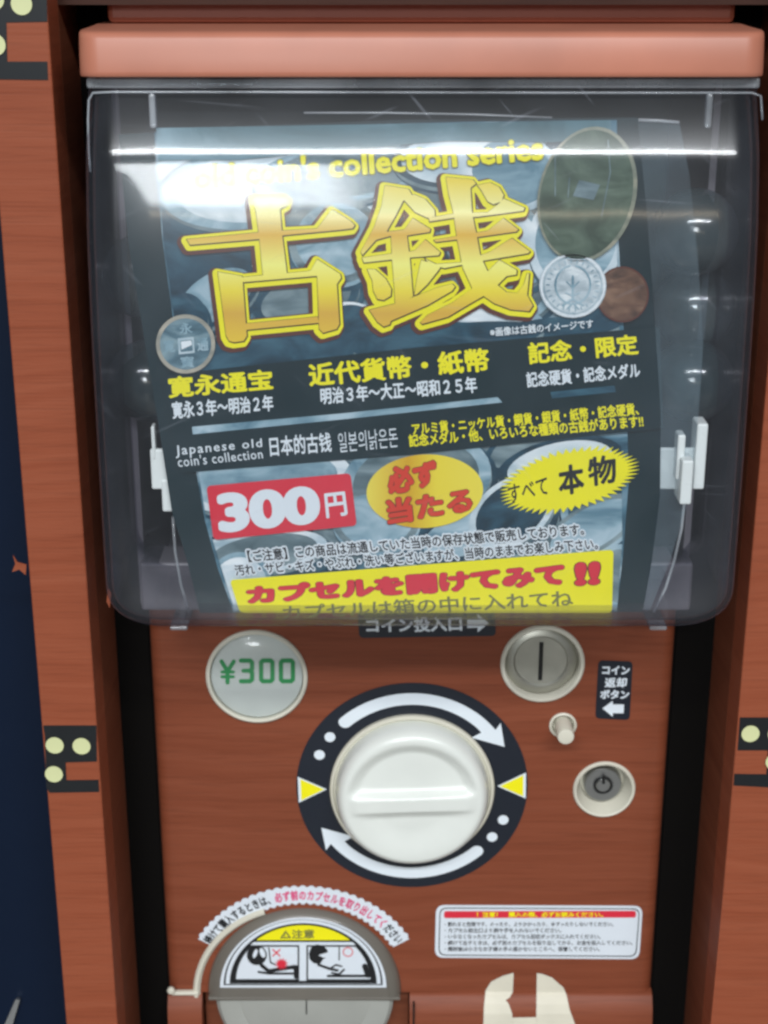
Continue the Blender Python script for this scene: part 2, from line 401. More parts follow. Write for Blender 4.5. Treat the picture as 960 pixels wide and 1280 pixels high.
def contour(D, x0, y0, h, level, tol=0.25):
    G = D - level; G = np.where(np.abs(G) < 1e-6, 1e-6, G); ny, nx = G.shape; nxt = {}
    I = G < 0
    act = np.argwhere((I[:-1, :-1].astype(int) + I[1:, :-1] + I[:-1, 1:] + I[1:, 1:]) % 4 != 0)
    def pt(k):
        (j, i, d) = k
        a = G[j, i]; b = G[j, i + 1] if d == 0 else G[j + 1, i]; t = a / (a - b)
        return (x0 + h * (i + (t if d == 0 else 0)), y0 + h * (j + (t if d == 1 else 0)))
    for j, i in act:
        j = int(j); i = int(i)
        c = [I[j, i], I[j, i + 1], I[j + 1, i + 1], I[j + 1, i]]
        e = [(j, i, 0), (j, i + 1, 1), (j + 1, i, 0), (j, i, 1)]
        cr = [k for k in range(4) if c[k] != c[(k + 1) % 4]]
        ent = [k for k in cr if c[k] and not c[(k + 1) % 4]]; ext = [k for k in cr if not c[k] and c[(k + 1) % 4]]
        for a in ent:
            b = min(ext, key=lambda q: (q - a) % 4); nxt[e[a]] = e[b]
    loops = []
    while nxt:
        k0 = next(iter(nxt)); L = []; k = k0
        while k in nxt: L.append(pt(k)); k = nxt.pop(k)
        if len(L) > 5: loops.append(simplify(L, tol))
    return [l for l in loops if len(l) > 2]
def simplify(L, tol):
    A = np.array(L); n = len(A); keep = np.zeros(n, bool); k = int(np.argmax(np.hypot(*(A - A[0]).T))); keep[0] = keep[k] = True
    B = np.vstack([A, A[:1]]); st = [(0, k), (k, n)]
    while st:
        a, b = st.pop()
        if b - a < 2: continue
        p, q = B[a], B[b]; d = q - p; L2 = math.hypot(*d) + 1e-9
        ds = np.abs(d[0] * (B[a + 1:b, 1] - p[1]) - d[1] * (B[a + 1:b, 0] - p[0])) / L2
        i = int(np.argmax(ds))
        if ds[i] > tol: keep[a + 1 + i] = True; st += [(a, a + 1 + i), (a + 1 + i, b)]
    return [tuple(A[i]) for i in range(n) if keep[i]]

# ================================================================== THE CABINET
XL, XR = -0.1120, 0.1378           # inner faces of the stiles
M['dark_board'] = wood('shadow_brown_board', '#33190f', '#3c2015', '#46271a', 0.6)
cab = thing('wooden_cabinet', 'red-brown wood laminate cabinet frame with black bracket stickers around the machine', 'cabinet', (0.0129, 0.10, 0))
st = box('stile', XL - 0.0215, XL, -0.048, -0.030, 0, 0.64, M['wood_stile'], cab, bev=0.0006)
st2 = box('stile', XR, XR + 0.0225, -0.048, -0.030, 0, 0.64, M['wood_stile'], cab, bev=0.0006)
sidel = box('side_board', XL - 0.018, XL, -0.0302, 0.25, 0, 0.64, M['wood_inner'], cab)
sider = box('side_board', XR, XR + 0.018, -0.0302, 0.25, 0, 0.64, M['wood_inner'], cab)
box('black_liner', XL, -0.0985, 0.003, 0.0045, 0, 0.52, M['black'], cab)
box('black_liner', 0.1222, XR, 0.003, 0.0045, 0, 0.52, M['black'], cab)
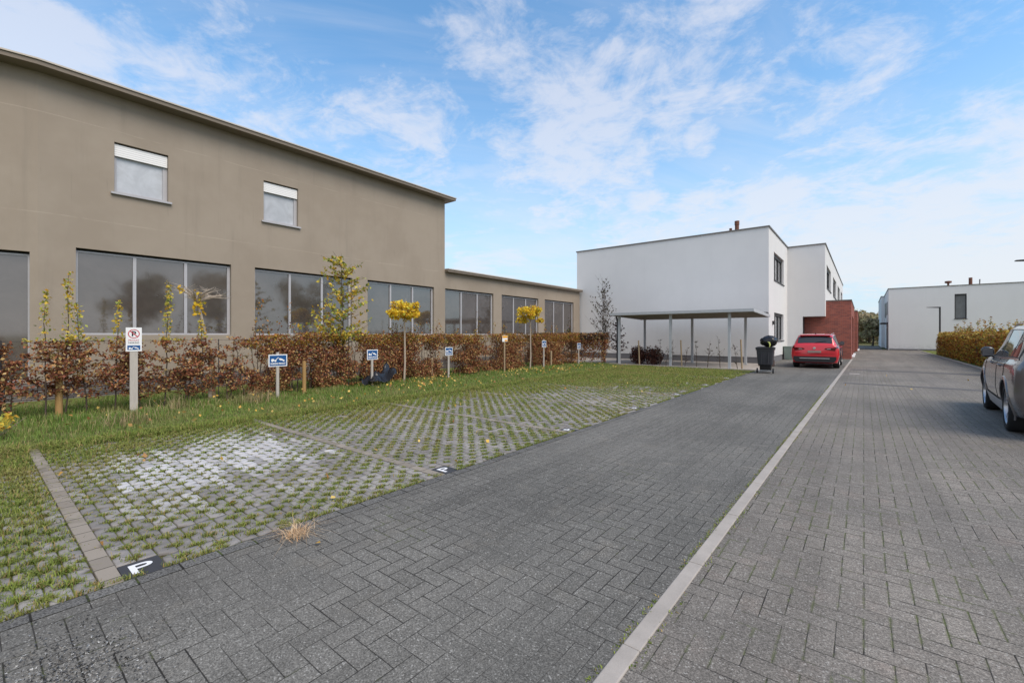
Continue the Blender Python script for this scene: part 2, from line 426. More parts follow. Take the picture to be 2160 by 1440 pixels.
road=[(kerb_x(-12)+KERB_W,-12),(14,-12),(14,19.5),(4.0,19.5),(4.0,57),(1.5,57),(1.5,76),(-2.2,76),(-2.2,63),(-.6,62.9),(-.60,34.2)]+[(kerb_x(y)+KERB_W,y) for y in (34.2,20,10,2)]
sheet('road_paving',road,0,M['pave_r'])
mb=MB(); mb.box(4.0,4.1,19.5,56.9,-.05,.05); mb.box(4.1,14,19.4,19.5,-.05,.05)
mb.obj('bed_kerb',M['kerb'],kind='structure',bevel=.01)
rect('bed_soil',4.1,14,19.5,57,.01,M['soil'])
def band_shade():  # shadow bands across the road, painted on as a darker colour
    c=coords(); n=noise(c,40,3,.7); return dict(col=scalec((.115,.11,.108),n*.8+.6),normal=bump(n,.4,.004))
m_shade=material('painted_shadow_band',band_shade,rough=.85,spec=.25)
mb=MB(); mb.poly([(-.5,17.0,.004),(4.0,16.9,.004),(4.0,17.25,.004),(-.5,17.35,.004)]); mb.poly([(-.45,23.6,.004),(4.0,23.4,.004),(4.0,24.0,.004),(-.45,24.2,.004)])
mb.obj('road_shadow_band',m_shade,kind='structure')
rect('far_grass_field',-60,80,76,140,-.02,M['field'])

# grass pavers : zig-zag strips
DIV=[.563+2.625*k for k in range(-2,8)]
PX1=LANE_E-.012; PX0=PX1-5.06; STRIP=(2.625-.10)/23
def pavers():
    V=[];F4=[]
    xs_rel=[0,.010,.036,.074,.100,.11,.120,.146,.184,.210]
    def prof(x):           # notch depth left (even rows) and right (odd rows)
        a=((x+.11)%.22)-.11; b=(x%.22)-.11
        l=.0045+(.046*min(1,(.036-abs(a))/.026) if abs(a)<.036 else 0)
        r=.1055-(.046*min(1,(.036-abs(b))/.026) if abs(b)<.036 else 0)
        return l,r
    SC_=STRIP/.11
    for bay,d in enumerate(DIV[:-1]):
      for s in range(23):
        y0=d+.05+s*STRIP
        if y0>20.75: break
        xmax=PX1-.26 if (s<2) else PX1   # room for the lettered tile
        x=PX0+random.random()*.03; odd=s%2
        while x<xmax-.03:
            xe=min(x+.44,xmax)
            dz=random.gauss(0,.0035); tx=random.gauss(0,.012); g=.003
            # sample positions
            k0=math.floor((x-PX0)/.22)-1; P=[x+g,xe-g]
            for k in range(k0,k0+5):
                for r_ in xs_rel:
                    p=PX0+k*.22+r_
                    if x+g+.004<p<xe-g-.004: P.append(p)
            P=sorted(P); rows=[]
            for p in P:
                l,r=prof((p-PX0)+(.11 if odd else 0)); 
                zt=-.004+dz+tx*(p-x-.2)
                be=.006
                b=len(V)
                l*=SC_; r*=SC_
                V.extend([(p,y0+l,-.045),(p,y0+l,zt-be),(p,y0+l+be,zt),(p,y0+r-be,zt),(p,y0+r,zt-be),(p,y0+r,-.045)])
                rows.append(b)
            for a,b in zip(rows[:-1],rows[1:]):
                for q in range(5): F4.append((a+q,b+q,b+q+1,a+q+1))
            F4.append((rows[0],rows[0]+1,rows[0]+4,rows[0]+5)); F4.append((rows[0]+1,rows[0]+2,rows[0]+3,rows[0]+4))
            e=rows[-1]; F4.append((e+5,e+4,e+1,e)); F4.append((e+4,e+3,e+2,e+1))
            x=xe
    F=np.array(F4); F=F[:,::-1]
    return raw_mesh('grass_pavers',V,F,M['paver'],kind='structure')
pavers()
mb=MB()
for d in DIV:
    if d<20.8: mb.box(-8.5,LANE_E-.006,d-.049,d+.049,-.05,.004+.001*random.random())
mb.obj('bay_divider_strips',M['divider'],kind='structure',bevel=.004)
mb=MB(); mb.box(-10.3,LANE_E-.006,20.86,21.05,-.05,.03); mb.obj('carport_edge_kerb',M['kerb'],kind='structure',bevel=.008)
rect('carport_gravel_floor',-15.2,LANE_E+.0,21.05,26.2,-.005,M['kerb'])

# text helper
def text_mesh(name, s, size, mat, parent, loc, rot, depth=.002, width=None, bold=0.):
    cu=bpy.data.curves.new(name,'FONT'); cu.body=s; cu.size=size; cu.align_x='CENTER'; cu.align_y='CENTER'; cu.extrude=depth; cu.offset=bold
    tmp=bpy.data.objects.new(name,cu); COL.objects.link(tmp); bpy.context.view_layer.update()
    me=bpy.data.meshes.new_from_object(tmp.evaluated_get(bpy.context.evaluated_depsgraph_get()))
    bpy.data.objects.remove(tmp); me.materials.clear(); me.materials.append(mat); me.name=name
    if width:
        xs=[v.co.x for v in me.vertices]; k=width/(max(xs)-min(xs)); 
        for v in me.vertices: v.co.x*=k
    o=bpy.data.objects.new(name,me); link(o,parent); o.location=loc; o.rotation_euler=rot; return o

# lettered P tiles
names=['nearest the grit patch','at the second bay divider','at the third bay divider','at the fourth bay divider','at the fifth bay divider','at the sixth bay divider','by the carport edge']
labs=['dark tile with a big white P, at the end of the closest bay divider',
 'dark tile with white P at the end of the second bay divider',
 'dark tile with white P at the end of the third bay divider',
 'small looking white P tile along the lane edge, fourth of its row',
 'small looking white P tile along the lane edge, fifth of its row',
 'tiny looking white P tile along the lane edge, sixth of its row',
 'tiny looking white P tile along the lane edge, last before the carport']
for i,d in enumerate([q for q in DIV if .3<q<18]):
    e=empty('parking_tile',(LANE_E-.128,d+.157,.0),label=labs[i],cat='paving tile',group='tiles marking the bays')
    t=MB(); t.box(-.125,.127,-.105,.108,-.016,.001); t.obj('tile',M['tile_dark'],e,bevel=.004)
    # P, up = -X, right = +Y
    def q(a,b): return (-b*.15+.075, a*.12-.06)      # a right 0..1, b up 0..1
    P=MB(); st=[]
    z0,z1=.003,.0035
    def ring(o,inn):
        for k in range(len(o)-1):
            P.add([(*o[k],z1),(*o[k+1],z1),(*inn[k+1],z1),(*inn[k],z1)],[(0,1,2,3)])
    P.add([(*q(0,0),z1),(*q(.27,0),z1),(*q(.27,1),z1),(*q(0,1),z1)],[(0,1,2,3)])
    oo=[q(.27,1)]+[q(.58+.42*math.sin(t),.73+.27*math.cos(t)) for t in np.linspace(0,PI,9)]+[q(.27,.46)]
    ii=[q(.27,.84)]+[q(.56+.20*math.sin(t),.73+.11*math.cos(t)) for t in np.linspace(0,PI,9)]+[q(.27,.62)]
    ring(oo,ii); P.obj('painted_letter',M['paint_white'],e)

# ------------------------------------------------------------------ wall with openings (plane at x = const or y = const)
def wall_panel(mb, to3, u0,u1,z0,z1, holes, depth):
    """holes [(a,b,c,d)] in (u,z); to3(u,z,d) -> point, d = recess inward"""
    us=sorted({u0,u1,*[h[0] for h in holes],*[h[1] for h in holes]}); zs=sorted({z0,z1,*[h[2] for h in holes],*[h[3] for h in holes]})
    for a,b in zip(us[:-1],us[1:]):
        for c,d in zip(zs[:-1],zs[1:]):
            um,zm=(a+b)/2,(c+d)/2
            if any(h[0]<um<h[1] and h[2]<zm<h[3] for h in holes): continue
            mb.poly([to3(a,c,0),to3(b,c,0),to3(b,d,0),to3(a,d,0)])
    for a,b,c,d in holes:
        for p,q_ in (((a,c),(b,c)),((b,c),(b,d)),((b,d),(a,d)),((a,d),(a,c))):
            mb.poly([to3(*p,0),to3(*q_,0),to3(*q_,depth),to3(*p,depth)])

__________

## WORK TO DO
Of the lines above, retype only those from the line containing "by 1440 pixels." through the line containing "rect('far_grass_field',-60,80,76,140,-.02,M['field'])", including both, exactly.

## WORKED ANSWER
Continue the Blender Python script for this scene: part 2, from line 426. More parts follow. Take the picture to be 2160 by 1440 pixels.
road=[(kerb_x(-12)+KERB_W,-12),(14,-12),(14,19.5),(4.0,19.5),(4.0,57),(1.5,57),(1.5,76),(-2.2,76),(-2.2,63),(-.6,62.9),(-.60,34.2)]+[(kerb_x(y)+KERB_W,y) for y in (34.2,20,10,2)]
sheet('road_paving',road,0,M['pave_r'])
mb=MB(); mb.box(4.0,4.1,19.5,56.9,-.05,.05); mb.box(4.1,14,19.4,19.5,-.05,.05)
mb.obj('bed_kerb',M['kerb'],kind='structure',bevel=.01)
rect('bed_soil',4.1,14,19.5,57,.01,M['soil'])
def band_shade():  # shadow bands across the road, painted on as a darker colour
    c=coords(); n=noise(c,40,3,.7); return dict(col=scalec((.115,.11,.108),n*.8+.6),normal=bump(n,.4,.004))
m_shade=material('painted_shadow_band',band_shade,rough=.85,spec=.25)
mb=MB(); mb.poly([(-.5,17.0,.004),(4.0,16.9,.004),(4.0,17.25,.004),(-.5,17.35,.004)]); mb.poly([(-.45,23.6,.004),(4.0,23.4,.004),(4.0,24.0,.004),(-.45,24.2,.004)])
mb.obj('road_shadow_band',m_shade,kind='structure')
rect('far_grass_field',-60,80,76,140,-.02,M['field'])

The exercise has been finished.